Rotational Kinematics, Cassini States of Solar System Objects, and Stability of Spin

by William I. Newman
Departments of Earth and Space Sciences, Physics and Astronomy, and Mathematics, UCLA


We review the Euler equations of rotational motion for bodies responding to a torque, and derive the average of associated potential energy of highly asymmetric ("triaxial") objects undergoing both rotation and revolution. We provide an approximate dynamical description of the long-term behavior of planet-satellite systems emerging from time-averaged equations including both the precession of the spin axis of the satellite and the precession of the satellite's orbit plane around the planet, paying particular attention to departures from axisymmetry in the satellite.
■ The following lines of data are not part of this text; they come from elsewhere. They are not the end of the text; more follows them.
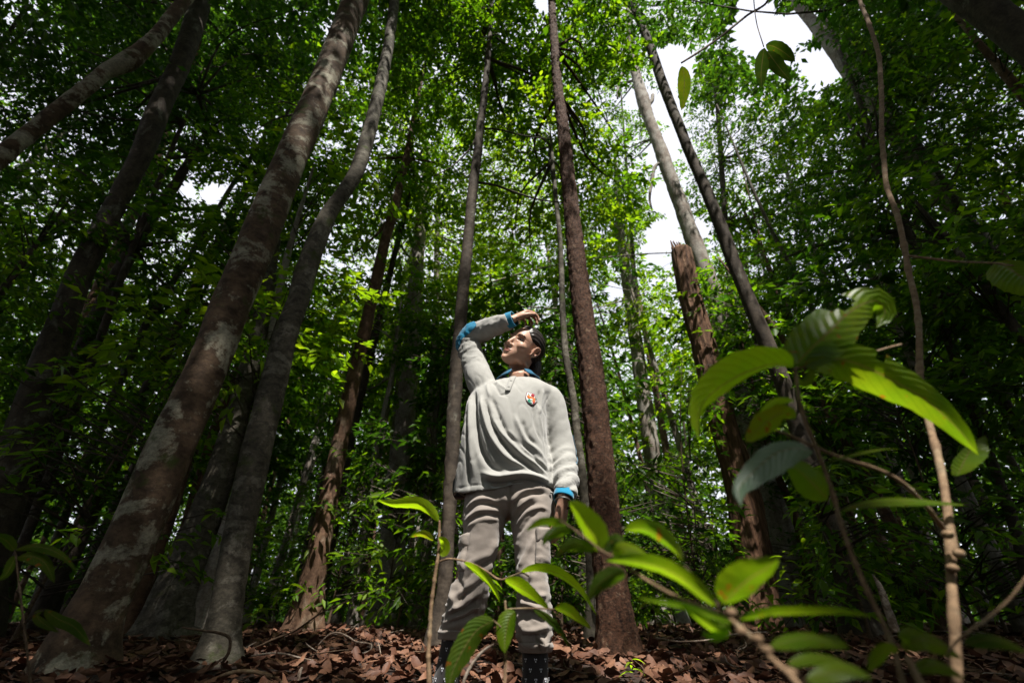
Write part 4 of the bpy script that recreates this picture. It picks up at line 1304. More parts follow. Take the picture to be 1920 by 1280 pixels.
bag.tube([hw((0, 0.071, 0.014)), hw((0, 0.080, -0.004)), hw((0, 0.089, -0.024)), hw((0, 0.089, -0.036))], [0.008, 0.0085, 0.0095, 0.007], 14, 18)
bag.ell(hw((0, 0.091, -0.030)), (0.0095, 0.0085, 0.0080), HROT, 14, 10)
bag.ell(hw((0, 0.0775, -0.0575)), (0.021, 0.0065, 0.0042), HROT, 18, 12)
bag.ell(hw((0, 0.0765, -0.0665)), (0.018, 0.0072, 0.0052), HROT, 18, 12)
bag.ell(hw((0, 0.066, -0.096)), (0.018, 0.014, 0.012), HROT, 18, 12)
nb = pv(972, 712, 1.84)
bag.loft([(hw((0, -0.030, -0.005)), HROT[:, 0], HROT[:, 1], 0.05, 0.05), (hw((0, -0.026, -0.060)), HROT[:, 0], HROT[:, 1], 0.052, 0.054),
          (nb + np.array([0.004, 0, 0.02]), X1, Y1, 0.049, 0.052), (nb - np.array([0, 0, 0.02]), X1, Y1, 0.050, 0.052), (nb - np.array([0, 0, 0.06]), X1, Y1, 0.07, 0.06)], 30, 16)


def trunk_ring(y, xl, xr, ry, dY=0.0):
    c_ = pv((xl + xr) / 2, y, PY + dY)
    return (c_, X1, Y1, (xr - xl) / 2 * S(y, PY), ry)


bag.loft([trunk_ring(722, 915, 1015, 0.05, 0.04), trunk_ring(745, 898, 1022, 0.075, 0.04), trunk_ring(790, 895, 1015, 0.10, 0.04), trunk_ring(850, 903, 1010, 0.09, 0.05),
          trunk_ring(900, 900, 1014, 0.095, 0.06), trunk_ring(940, 900, 1015, 0.08, 0.06), trunk_ring(955, 920, 995, 0.05, 0.06)], 36, 24)
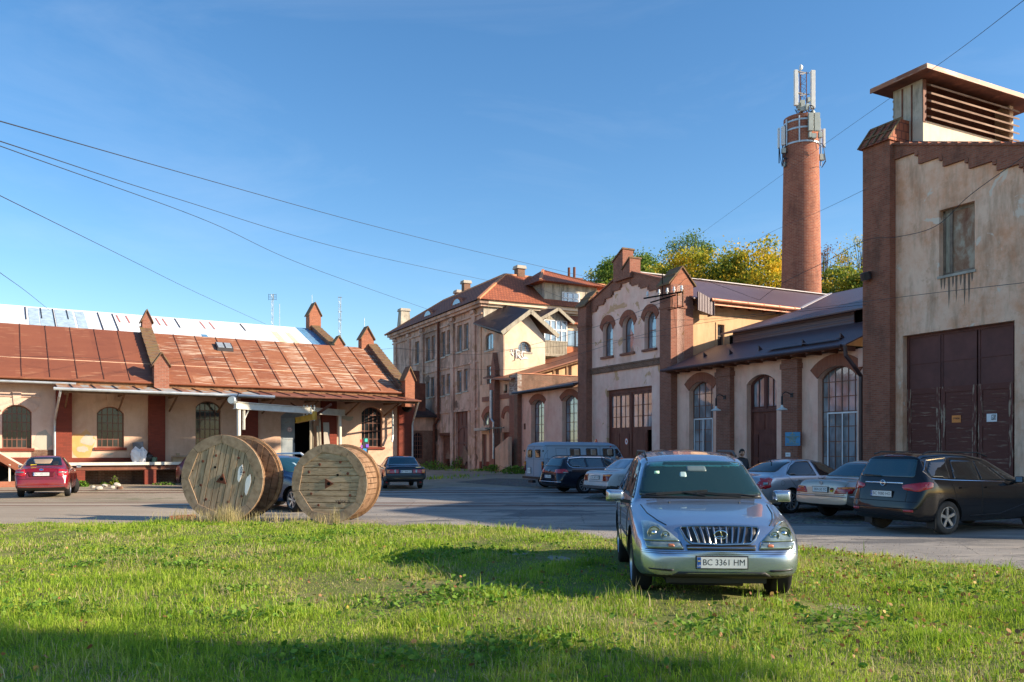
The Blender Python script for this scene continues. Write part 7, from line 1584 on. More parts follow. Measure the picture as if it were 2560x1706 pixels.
# ---- black people carrier at the right edge
ZF = dict(L=4.60, W=.91, wheels=(.95, 3.71), wr=.335, ar=.375, tw=.21, rim='five', paint=paint('black_paint', (.010,.010,.012), 0, .25, .10), tyremat='tyre_dusty', rimmat='steelrim',
    top=[(0,.55),(.1,.75),(.3,.85),(1.1,1.02),(2.2,1.55),(2.8,1.64),(3.4,1.66),(4.0,1.63),(4.22,1.58),(4.45,1.15),(4.52,.95),(4.57,.70),(4.60,.5)],
    wt=[(0,.5),(.3,.68),(1.1,.72),(2.2,.60),(3.5,.62),(4.1,.60),(4.4,.70),(4.6,.55)], w=[(0,.6),(.2,.82),(.6,.90),(4.1,.91),(4.4,.86),(4.53,.78),(4.6,.66)],
    belt=[(0,.5),(.3,.75),(1.1,.97),(2.5,1.03),(3.8,1.08),(4.3,1.10),(4.6,.5)], zb=[(0,.32),(.2,.22),(4.0,.22),(4.45,.28),(4.6,.38)], crown=.03)
def side_pos(px, Y, ang, dist_from_center_x, lateral): 
    h = Vector((math.cos(R(ang)), math.sin(R(ang)), 0)); n = Vector((-h.y, h.x, 0)); p = Vector(((px-1280)/2066*Y, Y, 0)); q = p-h*dist_from_center_x-n*lateral; return (q.x, q.y)
def place_rr(px, Y, ang, sp): return side_pos(px, Y, ang, sp['L']/2-sp['wheels'][1], -sp['W'])
c = Car('black_minivan', 'black people carrier seen from its rear corner, cut by the right edge of the picture', 'car', place_rr(2374, 16.55, 24, ZF), 24, ZF)
c.panel('rear_window', rnd([(-.68,1.14),(.68,1.14),(.60,1.50),(-.60,1.50)], .06), 'B', 'carglass_blue', .005, .1)
c.panel('spoiler_lamp', [(-.25,1.56),(.25,1.56),(.25,1.585),(-.25,1.585)], 'B', 'darkred', .006, .08)
for sd in (-1, 1): c.panel('tail_light', rnd([(sd*.46,.985),(sd*.88,1.06),(sd*.895,.93),(sd*.80,.86),(sd*.50,.90)], .03), 'B', 'redlamp', .010, .06)
c.both('tail_light', rnd([(4.25,1.04),(4.50,.98),(4.52,.88),(4.34,.90)], .03), 'redlamp', off=.010, step=.06)
c.panel('chrome_strip', [(-.47,1.035),(.47,1.035),(.47,1.005),(-.47,1.005)], 'B', 'chrome', .012, .07)
h = c.ray((-5,0,1.02),(1,0,0)); m = MB(); m.tube([h+Vector((-.03, .055*math.cos(k*PI/10), .055*math.sin(k*PI/10))) for k in range(21)], .009, 8); m.bar(h+Vector((-.03,-.05,.0)), h+Vector((-.03,.05,.0)), .012); link('badge', m.mesh(), M['chrome'], c.t)
c.plate('B', .80, 'BC 9080 HO', w=.52, h=.115)
m = MB(); hh_ = c.ray((-5,.1,1.16),(1,0,0)); m.bar(hh_+Vector((-.03,-.0,0)), hh_+Vector((-.02,.45,.02)), .02); link('wiper', m.mesh(), M['trim'], c.t)
for q in ([(1.98,1.06),(2.36,1.38),(2.52,1.455),(2.69,1.475),(2.69,1.07)],[(1.42,1.03),(1.90,1.055),(2.24,1.34)],[(2.76,1.07),(2.68,1.47),(3.40,1.50),(3.52,1.10)],[(3.62,1.11),(3.53,1.50),(3.98,1.46),(4.19,1.25),(4.10,1.14)]): c.both('side_window', rnd(q, .03), 'carglass', off=.005, step=.09)
for sd in 'LR': c.seam([[(2.0,1.035),(3.6,1.085),(4.15,1.12),(4.26,1.27),(4.05,1.485),(3.5,1.535)]], sd, .022, 'chrome', 'window_trim'); c.seam([[(2.73,1.04),(2.74,.3)],[(3.62,1.05),(3.50,.72),(3.42,.45)]], sd); c.seam([[(1.2,.62),(2.2,.38),(3.1,.36)]], sd, .015)
c.seam([[(-.80,.66),(.80,.66)],[(-.60,1.0),(-.58,.66)],[(.60,1.0),(.58,.66)]], 'B', .012); c.seam([[(-.8,.52),(.8,.52)]], 'B', .02)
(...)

We demonstrate the existence of two conservation laws in these circumstances, analogous to rigid body rotation, and derive a one degree of freedom of Hamiltonian to describe this motion. We explore the topology of this Hamiltonian as a function of the underlying physical parameters and the emergence of a bifurcation in the number and character of its stationary solutions, commonly called ``Cassini states.'' Unlike the Euler rigid body problem whose kinematics are describable by the intersection of a sphere with an ellipsoid, the time-averaged dynamics of planet-satellite systems is governed by the intersection of a sphere with a parabolic cylinder. We explore how the interplay of geometrical and dynamical aspects govern the kinematics and stability of such solar system environments, and implications to the physical and compositional evolution of these environments.
Tuesday, 01 June 2010
3853 Slichter Hall
Refreshments at 3:45 PM
Lecture at 4:00 PM